How to Get the Lowest Raise Possible

Last Updated Nov 1, 2010 12:01 PM EDT

For many companies, it's time for managers to be determining year end increases for their employees. I know this is a dreaded time of year for people like you, because you have so much money you can't spend all of it now, and what on earth would you do with a big raise?

Sigh. Life can be so difficult, can't it?

In order to help you, I've put together a few suggestions that will help you get the lowest raise possible. If you follow these steps, I guarantee everyone else in the department will fare better than you will and you can peacefully go about life without the burden of a higher tax bracket.

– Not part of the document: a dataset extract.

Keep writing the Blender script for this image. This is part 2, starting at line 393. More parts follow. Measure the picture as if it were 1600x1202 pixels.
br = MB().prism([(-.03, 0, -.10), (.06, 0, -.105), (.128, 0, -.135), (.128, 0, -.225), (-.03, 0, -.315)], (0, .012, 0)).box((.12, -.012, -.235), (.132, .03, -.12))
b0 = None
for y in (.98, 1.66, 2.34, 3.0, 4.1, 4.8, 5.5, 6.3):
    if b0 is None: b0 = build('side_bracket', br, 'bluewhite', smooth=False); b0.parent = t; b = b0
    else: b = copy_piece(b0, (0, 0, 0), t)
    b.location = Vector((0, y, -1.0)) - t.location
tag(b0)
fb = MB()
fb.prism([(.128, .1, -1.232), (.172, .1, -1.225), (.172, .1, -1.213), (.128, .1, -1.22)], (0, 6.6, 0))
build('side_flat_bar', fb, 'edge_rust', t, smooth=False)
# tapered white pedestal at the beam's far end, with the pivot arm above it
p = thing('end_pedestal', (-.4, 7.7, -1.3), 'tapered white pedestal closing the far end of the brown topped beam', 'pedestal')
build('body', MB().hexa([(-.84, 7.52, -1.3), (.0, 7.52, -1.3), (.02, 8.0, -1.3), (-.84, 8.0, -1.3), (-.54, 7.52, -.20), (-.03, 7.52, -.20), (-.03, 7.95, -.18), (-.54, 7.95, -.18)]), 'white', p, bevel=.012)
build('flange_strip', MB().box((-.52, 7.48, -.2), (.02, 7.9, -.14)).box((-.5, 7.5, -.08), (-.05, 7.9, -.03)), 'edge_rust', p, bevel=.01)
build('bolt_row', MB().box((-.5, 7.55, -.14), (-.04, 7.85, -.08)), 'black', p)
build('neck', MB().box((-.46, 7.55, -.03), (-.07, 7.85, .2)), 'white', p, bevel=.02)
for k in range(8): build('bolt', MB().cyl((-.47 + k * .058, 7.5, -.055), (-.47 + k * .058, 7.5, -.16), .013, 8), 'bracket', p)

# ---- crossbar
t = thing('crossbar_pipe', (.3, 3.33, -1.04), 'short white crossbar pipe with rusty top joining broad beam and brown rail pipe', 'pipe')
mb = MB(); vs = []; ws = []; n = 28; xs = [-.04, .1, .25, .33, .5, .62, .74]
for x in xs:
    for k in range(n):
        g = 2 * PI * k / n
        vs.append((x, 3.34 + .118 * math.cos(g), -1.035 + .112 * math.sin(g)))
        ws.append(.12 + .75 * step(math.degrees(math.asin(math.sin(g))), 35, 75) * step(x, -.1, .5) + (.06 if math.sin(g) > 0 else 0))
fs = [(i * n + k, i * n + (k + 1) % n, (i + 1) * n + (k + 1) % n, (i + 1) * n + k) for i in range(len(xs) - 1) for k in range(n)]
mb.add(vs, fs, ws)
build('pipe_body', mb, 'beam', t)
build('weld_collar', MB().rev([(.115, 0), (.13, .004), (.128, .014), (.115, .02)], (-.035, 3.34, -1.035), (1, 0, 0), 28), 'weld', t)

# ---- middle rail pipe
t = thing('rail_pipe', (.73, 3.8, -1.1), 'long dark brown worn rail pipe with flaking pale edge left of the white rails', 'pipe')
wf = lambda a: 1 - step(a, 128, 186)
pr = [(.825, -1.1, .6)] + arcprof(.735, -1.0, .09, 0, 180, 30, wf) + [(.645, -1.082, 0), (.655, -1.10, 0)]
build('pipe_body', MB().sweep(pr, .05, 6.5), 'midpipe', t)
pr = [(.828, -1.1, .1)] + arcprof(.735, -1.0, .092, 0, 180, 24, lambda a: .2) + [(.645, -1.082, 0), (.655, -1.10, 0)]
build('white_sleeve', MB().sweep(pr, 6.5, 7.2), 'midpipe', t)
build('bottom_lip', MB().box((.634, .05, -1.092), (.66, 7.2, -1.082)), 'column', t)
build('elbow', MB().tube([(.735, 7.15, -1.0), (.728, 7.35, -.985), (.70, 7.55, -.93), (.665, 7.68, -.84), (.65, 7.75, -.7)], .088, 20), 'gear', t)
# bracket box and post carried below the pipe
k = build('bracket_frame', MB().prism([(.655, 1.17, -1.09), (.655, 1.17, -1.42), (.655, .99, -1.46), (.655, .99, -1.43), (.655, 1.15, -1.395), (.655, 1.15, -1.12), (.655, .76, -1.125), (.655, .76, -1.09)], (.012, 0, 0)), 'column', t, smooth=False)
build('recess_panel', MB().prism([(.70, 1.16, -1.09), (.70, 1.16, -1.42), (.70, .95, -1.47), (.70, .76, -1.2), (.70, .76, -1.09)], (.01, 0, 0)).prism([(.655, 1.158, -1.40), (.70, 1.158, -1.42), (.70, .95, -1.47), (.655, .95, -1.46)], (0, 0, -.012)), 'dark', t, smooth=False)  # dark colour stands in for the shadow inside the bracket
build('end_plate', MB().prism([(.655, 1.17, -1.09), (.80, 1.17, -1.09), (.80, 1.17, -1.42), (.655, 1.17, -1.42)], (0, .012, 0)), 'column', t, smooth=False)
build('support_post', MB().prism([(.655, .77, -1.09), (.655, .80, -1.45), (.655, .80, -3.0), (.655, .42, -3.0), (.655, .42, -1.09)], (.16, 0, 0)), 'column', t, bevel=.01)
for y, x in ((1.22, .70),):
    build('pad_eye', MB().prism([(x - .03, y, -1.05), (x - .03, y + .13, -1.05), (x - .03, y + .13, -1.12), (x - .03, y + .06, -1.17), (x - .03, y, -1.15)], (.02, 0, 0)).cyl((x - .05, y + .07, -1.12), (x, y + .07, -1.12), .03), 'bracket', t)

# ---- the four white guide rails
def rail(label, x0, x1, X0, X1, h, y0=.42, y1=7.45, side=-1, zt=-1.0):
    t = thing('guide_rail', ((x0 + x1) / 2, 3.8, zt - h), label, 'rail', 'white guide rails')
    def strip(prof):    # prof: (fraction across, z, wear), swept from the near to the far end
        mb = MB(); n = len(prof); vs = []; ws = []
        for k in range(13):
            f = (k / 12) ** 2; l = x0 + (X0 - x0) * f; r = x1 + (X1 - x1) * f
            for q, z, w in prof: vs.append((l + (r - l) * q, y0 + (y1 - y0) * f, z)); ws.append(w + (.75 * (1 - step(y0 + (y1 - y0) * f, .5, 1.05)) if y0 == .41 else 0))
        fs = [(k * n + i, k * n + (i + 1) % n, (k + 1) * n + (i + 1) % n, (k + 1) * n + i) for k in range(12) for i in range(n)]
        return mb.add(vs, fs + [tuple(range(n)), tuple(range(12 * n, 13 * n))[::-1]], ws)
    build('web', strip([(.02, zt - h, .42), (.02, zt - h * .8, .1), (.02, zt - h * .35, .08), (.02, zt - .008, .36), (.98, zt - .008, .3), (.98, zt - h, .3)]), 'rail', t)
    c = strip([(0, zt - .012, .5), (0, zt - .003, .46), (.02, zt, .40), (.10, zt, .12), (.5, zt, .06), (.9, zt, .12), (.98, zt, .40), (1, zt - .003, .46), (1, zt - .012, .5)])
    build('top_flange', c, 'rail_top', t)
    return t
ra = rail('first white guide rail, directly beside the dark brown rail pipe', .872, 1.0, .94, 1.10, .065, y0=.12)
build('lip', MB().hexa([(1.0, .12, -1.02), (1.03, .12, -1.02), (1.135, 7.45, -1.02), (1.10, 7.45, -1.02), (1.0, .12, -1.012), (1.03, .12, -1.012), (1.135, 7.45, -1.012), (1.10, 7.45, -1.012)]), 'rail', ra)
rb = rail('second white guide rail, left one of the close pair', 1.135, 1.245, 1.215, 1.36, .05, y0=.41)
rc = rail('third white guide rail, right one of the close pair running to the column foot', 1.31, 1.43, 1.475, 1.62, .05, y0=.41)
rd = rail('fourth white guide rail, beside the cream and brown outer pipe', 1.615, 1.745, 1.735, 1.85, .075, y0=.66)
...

  • Don't write a self appraisal. Self appraisals are handy tools for managers because they refresh their minds about all the wonderful stuff you've done over the year. Managers are busy and often don't know what you've done because if you work independently, they don't need to. So, for heaven's sake, don't write a self appraisal that details your hard work. Just forget about it. This ensures that your manager only remembers the most recent things you've done.
  • If your manager makes you write a self appraisal, lie and be sloppy. Exaggerate your successes and ignore your failures. If your coworker did 95 percent of a project and you formatted a few Power Point slides for her, go ahead and write down that you were responsible for the whole thing. Chances are, your manager will know that's false and he'll think you're a self-centered jerk. Self centered jerks get lower raises. And, make sure you don't spell check or use proper grammar. Text speak is ideal here. Don't mention any of the stuff you did at the beginning of the year, and whatever you do, don't related it back to your goals.
  • Start slacking off now. Sure, managers are supposed to look at a whole year's worth of work when evaluating and determining a year end increase, but they generally place more emphasis on the last quarter. So, start coming in late, calling out for "mental health" days, and taking long lunches. Your boss is sure to notice your shortcomings and this recent bad behavior will over-shadow your previous successes.
  • Go whine about your salary. It drives a boss nuts when an employee comes into her office to complain about a low salary. Since your salary is too high already, it seems silly to complain about that, so just try complaining that's it's too low. Talk about your bills and obligations and if you can throw in a good story about an ex-spouse, spend-thrift mother, or brother in prison that gives you bonus points. Sure, it seems like sympathy will get you a bigger raise, but it's more likely to annoy your boss. Whatever you do, don't be calm and rational and don't present market based data about your salary. That might encourage your boss to give you a bigger raise, and we don't want that.
Hopefully, by following these tips, your year end increase will be small and your performance appraisal score will be in the cellar. (We don't want a good appraisal either, obviously, because those are tied to raises and bonuses in many companies and if you have too much money now, you certainly don't want a bonus.)

If, by some strange stretch of the imagination, actually want a big increase, you may wish to do the opposite of everything listed above.